Great Brands Know When to Say No

If you’re a person, you can have many different facets to who you are. You can be a warm and caring husband and father to your spouse and kids. You can be an authoritative and decisive manager at work. You can be a gregarious, hail-fellow-well-met dude with your friends. In short, you can easily be different things to different people.

But for a brand, it’s a whole different story.

All too often, a successful brand with a well-defined, focused position in people’s minds has given in to believing it can broaden its appeal without sacrificing anything. Surely, it’s okay to think “hey, if we’ve stood for X all of these years, it’s not THAT big of a leap to include Y to attract more business and customers,” right?

Wrong. The problem with thinking that you are broadening your brand is that you’re really not broadening it—you’re diluting it. Your loyal customers and like-minded prospects who want to be part of the brand that engaged them and provided something to aspire to will now see your newer, broader brand as something that is less focused on what was so attractive previously. In their eyes, you’re taking a step away from not only your values, but their values as well.

Look at Mercedes-Benz. For most of its history, it was the foremost luxury car brand in the world. No other auto manufacturer could touch its intelligent design, prestige, and quality—its tagline of “Engineered Like No Other Car in the World” spoke the truth. It was the car for highly successful, wealthy people and if the masses couldn’t afford it, well, that was the point.

So when Mercedes began putting more effort into producing lower priced, more “approachable” cars in the late 90’s, its core audience immediately began looking elsewhere for the exclusivity it wanted. To compound the problem, the quality and reliability of Mercedes’ entire line nosedived significantly over the years, while those same aspects of other luxury brands like Lexus and Acura remained among the industry’s highest. Mercedes is trying to reclaim its once impeccable reputation (with the recent tag of “The Best or Nothing) among luxury car buyers. But given today’s crowded field of premium brands that enjoy the kind of reputation that Mercedes owned outright years ago, it looks to be a difficult task.

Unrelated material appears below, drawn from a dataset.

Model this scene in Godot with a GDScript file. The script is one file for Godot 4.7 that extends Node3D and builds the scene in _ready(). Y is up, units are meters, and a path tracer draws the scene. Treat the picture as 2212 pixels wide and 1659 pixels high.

MTV is another monster brand that has lost its way. Once a visionary brand that essentially invented its own category, MTV today is galaxies away from its music roots. What was an innovative platform for showcasing new music and artists and celebrating music legends has become essentially a shock TV network. Instead of providing young people with a way to feed and expand their passion for music, MTV mainly offers programming focused on sex, teen pregnancy, drug and alcohol use, and other staples of daytime talk/reality-based shows. So why is it still called Music Television?

Great brands deeply understand what they are about AND what they aren’t. Harley Davidson knows that its brand isn’t about two-wheeled transportation. It’s about freedom, and living life on your own terms. Five Guys Burgers & Fries knows that its brand is all about simple, homemade taste—and not about staying current with salads, wraps, and health-conscious options that large fast food chains have added to their menus.

The willingness to sacrifice increased popularity and appeal for short-term gain is a key part of keeping your brand strong. Most companies can usually identify the unique thing that they stand for; the hard part is sticking to it. The ones that do will have a brand that prevails over time, trendiness, and most importantly, irrelevance.